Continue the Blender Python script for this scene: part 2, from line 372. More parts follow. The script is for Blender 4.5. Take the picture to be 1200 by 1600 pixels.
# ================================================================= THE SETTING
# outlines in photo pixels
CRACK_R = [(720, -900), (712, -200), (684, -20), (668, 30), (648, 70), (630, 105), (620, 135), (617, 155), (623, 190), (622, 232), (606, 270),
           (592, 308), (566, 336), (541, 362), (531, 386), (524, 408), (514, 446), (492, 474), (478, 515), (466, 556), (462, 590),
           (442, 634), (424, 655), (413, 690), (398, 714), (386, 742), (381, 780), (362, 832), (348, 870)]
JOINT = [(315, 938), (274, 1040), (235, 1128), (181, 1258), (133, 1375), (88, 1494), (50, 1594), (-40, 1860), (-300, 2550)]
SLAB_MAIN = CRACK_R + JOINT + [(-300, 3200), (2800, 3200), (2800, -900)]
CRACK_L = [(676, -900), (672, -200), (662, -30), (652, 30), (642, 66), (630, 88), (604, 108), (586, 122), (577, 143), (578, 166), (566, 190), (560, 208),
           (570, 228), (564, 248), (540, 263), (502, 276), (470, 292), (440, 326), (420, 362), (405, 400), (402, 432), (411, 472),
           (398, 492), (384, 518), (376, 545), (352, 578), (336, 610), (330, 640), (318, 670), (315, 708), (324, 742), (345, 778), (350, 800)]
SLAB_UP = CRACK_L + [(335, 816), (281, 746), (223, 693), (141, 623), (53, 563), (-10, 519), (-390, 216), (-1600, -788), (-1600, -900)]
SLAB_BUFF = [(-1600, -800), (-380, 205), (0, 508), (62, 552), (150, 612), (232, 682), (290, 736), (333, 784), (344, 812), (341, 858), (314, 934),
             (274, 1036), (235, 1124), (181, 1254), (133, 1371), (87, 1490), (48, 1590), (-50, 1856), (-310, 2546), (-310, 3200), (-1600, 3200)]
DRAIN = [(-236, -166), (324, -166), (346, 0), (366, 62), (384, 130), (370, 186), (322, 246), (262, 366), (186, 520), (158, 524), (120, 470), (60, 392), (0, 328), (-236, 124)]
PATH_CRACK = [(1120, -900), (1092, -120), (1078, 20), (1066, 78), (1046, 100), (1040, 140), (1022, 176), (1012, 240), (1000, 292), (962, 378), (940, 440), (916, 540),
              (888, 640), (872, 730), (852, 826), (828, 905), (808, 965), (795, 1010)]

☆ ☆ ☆

What you should do
Gather and return every line that holds the string "pixels".

Written response
Continue the Blender Python script for this scene: part 2, from line 372. More parts follow. The script is for Blender 4.5. Take the picture to be 1200 by 1600 pixels.
# outlines in photo pixels